Since strategic themes that drive digital initiatives may span multiple processes, the vendor needs to have the capability to start with such a broad strategic theme (or objectives) and translate it into a strategic architecture. And that includes the ability to choose tech elements that can make a strategic contribution.
Strategy translation is a multi-disciplinary skillset and therefore hard to find in a single vendor – whether it’s a tech vendor or a management/design consulting firm. For your initiative's success though, the vendor – by themselves or with their partners – must bring strategy translation method and skillset to your organization.

3. Do they have the capability to define the most appropriate technology stack/architecture?

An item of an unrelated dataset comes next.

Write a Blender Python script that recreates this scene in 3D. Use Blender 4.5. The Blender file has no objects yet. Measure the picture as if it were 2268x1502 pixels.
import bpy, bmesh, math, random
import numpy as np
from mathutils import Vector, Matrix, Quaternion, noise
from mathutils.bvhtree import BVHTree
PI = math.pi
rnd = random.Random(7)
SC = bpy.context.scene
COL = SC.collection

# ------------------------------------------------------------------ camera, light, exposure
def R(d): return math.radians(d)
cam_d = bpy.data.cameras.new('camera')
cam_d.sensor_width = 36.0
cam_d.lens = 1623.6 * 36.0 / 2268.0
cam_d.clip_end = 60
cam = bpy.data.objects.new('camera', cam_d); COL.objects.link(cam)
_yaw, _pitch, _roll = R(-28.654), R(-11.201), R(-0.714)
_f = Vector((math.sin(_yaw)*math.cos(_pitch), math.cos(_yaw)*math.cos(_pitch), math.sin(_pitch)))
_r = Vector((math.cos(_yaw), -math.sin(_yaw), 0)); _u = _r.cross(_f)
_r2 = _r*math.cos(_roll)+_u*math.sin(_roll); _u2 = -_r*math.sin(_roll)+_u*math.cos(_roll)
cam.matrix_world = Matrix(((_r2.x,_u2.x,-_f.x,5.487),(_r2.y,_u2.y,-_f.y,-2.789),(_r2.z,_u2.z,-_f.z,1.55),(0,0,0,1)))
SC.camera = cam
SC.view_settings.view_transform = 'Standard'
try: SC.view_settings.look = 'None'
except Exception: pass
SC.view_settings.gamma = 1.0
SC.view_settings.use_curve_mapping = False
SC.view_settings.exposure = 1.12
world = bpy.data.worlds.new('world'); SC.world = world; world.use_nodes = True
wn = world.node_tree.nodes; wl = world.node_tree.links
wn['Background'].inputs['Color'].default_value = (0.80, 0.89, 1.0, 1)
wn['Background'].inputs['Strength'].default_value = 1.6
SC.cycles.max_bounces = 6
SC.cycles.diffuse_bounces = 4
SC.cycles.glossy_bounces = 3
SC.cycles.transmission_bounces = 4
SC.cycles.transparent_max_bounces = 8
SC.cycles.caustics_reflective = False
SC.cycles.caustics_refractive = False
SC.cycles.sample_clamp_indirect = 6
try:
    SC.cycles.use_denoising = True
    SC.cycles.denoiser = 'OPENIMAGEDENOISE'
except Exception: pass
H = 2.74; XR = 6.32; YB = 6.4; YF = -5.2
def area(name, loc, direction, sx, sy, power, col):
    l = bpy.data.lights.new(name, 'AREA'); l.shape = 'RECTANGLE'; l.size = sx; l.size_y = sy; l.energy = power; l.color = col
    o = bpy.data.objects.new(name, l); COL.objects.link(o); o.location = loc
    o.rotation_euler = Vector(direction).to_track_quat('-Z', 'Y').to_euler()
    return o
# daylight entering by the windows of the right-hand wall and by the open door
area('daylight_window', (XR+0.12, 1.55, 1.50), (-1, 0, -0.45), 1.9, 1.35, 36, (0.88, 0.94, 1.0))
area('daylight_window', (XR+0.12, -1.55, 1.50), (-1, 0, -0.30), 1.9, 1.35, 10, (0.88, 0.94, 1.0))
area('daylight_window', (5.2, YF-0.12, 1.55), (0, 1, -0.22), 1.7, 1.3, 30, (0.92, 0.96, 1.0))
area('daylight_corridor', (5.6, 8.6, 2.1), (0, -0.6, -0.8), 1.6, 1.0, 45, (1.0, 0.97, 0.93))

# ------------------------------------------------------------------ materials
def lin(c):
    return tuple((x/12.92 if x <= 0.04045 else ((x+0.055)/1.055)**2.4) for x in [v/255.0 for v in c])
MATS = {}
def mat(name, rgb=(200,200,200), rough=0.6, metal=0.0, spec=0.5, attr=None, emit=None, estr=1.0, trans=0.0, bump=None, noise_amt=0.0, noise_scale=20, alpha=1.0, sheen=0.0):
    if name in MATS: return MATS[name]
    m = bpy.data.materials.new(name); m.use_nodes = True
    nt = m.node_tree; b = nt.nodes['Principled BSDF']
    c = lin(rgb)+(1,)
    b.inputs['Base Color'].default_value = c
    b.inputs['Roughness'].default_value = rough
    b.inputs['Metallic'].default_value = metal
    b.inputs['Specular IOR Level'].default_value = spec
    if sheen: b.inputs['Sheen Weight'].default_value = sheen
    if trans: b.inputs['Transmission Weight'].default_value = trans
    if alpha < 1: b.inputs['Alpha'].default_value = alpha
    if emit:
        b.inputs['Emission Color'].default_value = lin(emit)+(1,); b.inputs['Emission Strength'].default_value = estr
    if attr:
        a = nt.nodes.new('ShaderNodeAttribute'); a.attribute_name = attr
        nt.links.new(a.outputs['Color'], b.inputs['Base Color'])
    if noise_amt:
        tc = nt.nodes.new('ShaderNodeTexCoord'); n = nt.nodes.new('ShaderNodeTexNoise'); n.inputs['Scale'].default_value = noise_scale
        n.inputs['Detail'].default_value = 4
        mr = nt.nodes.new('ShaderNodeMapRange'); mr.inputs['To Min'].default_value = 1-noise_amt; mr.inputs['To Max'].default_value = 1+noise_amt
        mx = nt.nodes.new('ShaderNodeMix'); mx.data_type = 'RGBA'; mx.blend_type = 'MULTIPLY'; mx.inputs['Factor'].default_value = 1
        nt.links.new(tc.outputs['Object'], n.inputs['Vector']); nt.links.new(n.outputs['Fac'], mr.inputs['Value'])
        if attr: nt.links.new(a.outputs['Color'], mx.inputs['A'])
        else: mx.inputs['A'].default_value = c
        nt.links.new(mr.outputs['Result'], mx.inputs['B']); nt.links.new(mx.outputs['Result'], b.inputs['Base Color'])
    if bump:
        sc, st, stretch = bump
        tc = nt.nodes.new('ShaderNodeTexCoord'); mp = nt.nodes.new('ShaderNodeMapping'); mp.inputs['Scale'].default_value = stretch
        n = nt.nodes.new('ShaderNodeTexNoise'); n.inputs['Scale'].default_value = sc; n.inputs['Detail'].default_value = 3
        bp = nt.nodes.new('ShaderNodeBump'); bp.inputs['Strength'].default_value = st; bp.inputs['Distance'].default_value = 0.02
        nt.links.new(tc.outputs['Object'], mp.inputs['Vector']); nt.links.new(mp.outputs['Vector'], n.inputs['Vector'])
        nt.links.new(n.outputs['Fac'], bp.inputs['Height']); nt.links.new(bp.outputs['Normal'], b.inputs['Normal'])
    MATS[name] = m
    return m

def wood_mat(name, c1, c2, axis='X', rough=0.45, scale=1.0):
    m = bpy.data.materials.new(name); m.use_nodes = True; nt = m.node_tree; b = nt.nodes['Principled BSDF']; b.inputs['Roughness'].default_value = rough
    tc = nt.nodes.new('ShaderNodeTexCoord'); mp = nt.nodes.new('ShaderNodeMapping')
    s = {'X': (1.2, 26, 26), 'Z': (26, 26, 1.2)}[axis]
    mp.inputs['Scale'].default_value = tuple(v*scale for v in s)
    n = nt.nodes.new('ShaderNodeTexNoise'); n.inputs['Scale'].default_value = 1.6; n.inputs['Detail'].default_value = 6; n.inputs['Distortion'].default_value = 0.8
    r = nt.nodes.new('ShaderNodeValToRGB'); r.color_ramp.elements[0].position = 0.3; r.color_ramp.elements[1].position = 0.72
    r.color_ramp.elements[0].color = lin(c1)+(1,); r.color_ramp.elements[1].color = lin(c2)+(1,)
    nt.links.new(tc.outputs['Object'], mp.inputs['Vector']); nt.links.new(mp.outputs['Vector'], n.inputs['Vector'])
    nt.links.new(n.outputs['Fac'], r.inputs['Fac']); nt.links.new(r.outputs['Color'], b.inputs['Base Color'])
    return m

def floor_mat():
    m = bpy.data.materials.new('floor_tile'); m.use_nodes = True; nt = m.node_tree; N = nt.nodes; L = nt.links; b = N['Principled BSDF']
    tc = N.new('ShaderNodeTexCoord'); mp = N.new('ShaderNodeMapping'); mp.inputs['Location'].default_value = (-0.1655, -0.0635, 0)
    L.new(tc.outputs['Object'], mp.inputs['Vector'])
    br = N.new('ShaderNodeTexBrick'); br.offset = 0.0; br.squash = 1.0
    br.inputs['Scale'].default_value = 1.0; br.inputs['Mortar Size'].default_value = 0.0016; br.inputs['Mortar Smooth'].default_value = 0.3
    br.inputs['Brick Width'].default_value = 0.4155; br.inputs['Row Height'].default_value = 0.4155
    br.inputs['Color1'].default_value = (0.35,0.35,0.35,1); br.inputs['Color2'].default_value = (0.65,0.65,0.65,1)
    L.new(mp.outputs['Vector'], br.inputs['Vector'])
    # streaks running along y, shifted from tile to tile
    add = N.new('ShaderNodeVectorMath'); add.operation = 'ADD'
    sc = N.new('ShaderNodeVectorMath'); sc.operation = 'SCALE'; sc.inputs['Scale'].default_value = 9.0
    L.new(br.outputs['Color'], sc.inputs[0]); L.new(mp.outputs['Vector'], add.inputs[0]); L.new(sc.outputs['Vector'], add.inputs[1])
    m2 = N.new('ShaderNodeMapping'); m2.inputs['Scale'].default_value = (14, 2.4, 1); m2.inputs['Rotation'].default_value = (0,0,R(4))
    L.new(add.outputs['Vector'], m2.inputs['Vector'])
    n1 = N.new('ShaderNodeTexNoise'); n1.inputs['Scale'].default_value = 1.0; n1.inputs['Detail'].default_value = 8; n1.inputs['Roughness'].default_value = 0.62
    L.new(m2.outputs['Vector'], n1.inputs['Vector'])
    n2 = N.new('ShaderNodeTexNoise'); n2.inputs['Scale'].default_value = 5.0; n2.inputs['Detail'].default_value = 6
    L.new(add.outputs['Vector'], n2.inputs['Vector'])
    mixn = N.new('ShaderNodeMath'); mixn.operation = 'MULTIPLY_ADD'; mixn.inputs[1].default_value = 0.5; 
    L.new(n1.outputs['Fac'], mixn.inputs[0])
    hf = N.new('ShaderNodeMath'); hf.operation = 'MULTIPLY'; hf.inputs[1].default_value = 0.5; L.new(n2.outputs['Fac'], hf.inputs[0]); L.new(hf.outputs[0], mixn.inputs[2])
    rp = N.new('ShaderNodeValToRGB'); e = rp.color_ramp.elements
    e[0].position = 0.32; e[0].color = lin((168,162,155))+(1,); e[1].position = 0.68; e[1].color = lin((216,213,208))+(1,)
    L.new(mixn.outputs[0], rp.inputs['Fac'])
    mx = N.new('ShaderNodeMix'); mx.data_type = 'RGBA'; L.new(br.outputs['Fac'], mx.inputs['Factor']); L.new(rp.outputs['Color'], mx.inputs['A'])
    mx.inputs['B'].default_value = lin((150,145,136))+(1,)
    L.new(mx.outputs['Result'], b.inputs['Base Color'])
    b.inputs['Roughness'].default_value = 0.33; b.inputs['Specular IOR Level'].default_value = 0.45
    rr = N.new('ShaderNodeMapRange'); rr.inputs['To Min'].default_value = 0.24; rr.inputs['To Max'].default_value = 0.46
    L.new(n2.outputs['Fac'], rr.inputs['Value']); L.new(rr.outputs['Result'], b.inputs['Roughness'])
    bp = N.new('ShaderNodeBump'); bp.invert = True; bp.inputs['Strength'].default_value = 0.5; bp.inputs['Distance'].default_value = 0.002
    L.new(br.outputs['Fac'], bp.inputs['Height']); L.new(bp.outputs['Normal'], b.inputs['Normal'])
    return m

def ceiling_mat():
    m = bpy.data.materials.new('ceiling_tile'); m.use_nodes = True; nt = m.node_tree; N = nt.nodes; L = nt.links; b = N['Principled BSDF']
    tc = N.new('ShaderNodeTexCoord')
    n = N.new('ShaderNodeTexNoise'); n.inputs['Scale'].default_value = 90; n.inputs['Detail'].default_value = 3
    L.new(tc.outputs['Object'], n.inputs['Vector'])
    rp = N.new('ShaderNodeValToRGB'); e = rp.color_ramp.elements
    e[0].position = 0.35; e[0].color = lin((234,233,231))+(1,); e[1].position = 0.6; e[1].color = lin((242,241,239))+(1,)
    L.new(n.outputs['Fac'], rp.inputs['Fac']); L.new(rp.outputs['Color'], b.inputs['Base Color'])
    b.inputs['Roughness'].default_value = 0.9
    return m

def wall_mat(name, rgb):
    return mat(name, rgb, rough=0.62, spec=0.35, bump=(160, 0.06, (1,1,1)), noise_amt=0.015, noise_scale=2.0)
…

Choosing one or more tech elements that can collectively contribute to strategic outcomes is one thing (part of question 2 above). Defining the technology stack/architecture is another. Does the tech vendor have the skillset to recommend and apply the most appropriate technology stack to implement the strategic architecture created as part of strategy translation? For example, if one of your tech elements will be on cloud, requiring a certain level of elasticity, and used by thousands of users, NoSQL might be more appropriate than MySQL.

End note

We just focused on the primary set of criteria, without which your digital initiative will not have the potential to generate the strategic outcomes targeted.
All other questions, relating to cost, schedules, etc., are important too, but secondary. The fact that they are secondary may not be obvious at first. Only if the tech, when operational, fails to generate strategic outcomes will that become obvious.
If potential vendors want to talk about their company in terms of vision, mission, and such things, request them to move it all to the end of the conversation or document. What's much more important is that they show you public or "sanitized" versions of actual similar projects they have done that demonstrate their capability in the primary three areas.
While traditional vendor selection tools such as Gartner's are still very helpful, it's critical now to pay attention to the three most important selection criteria.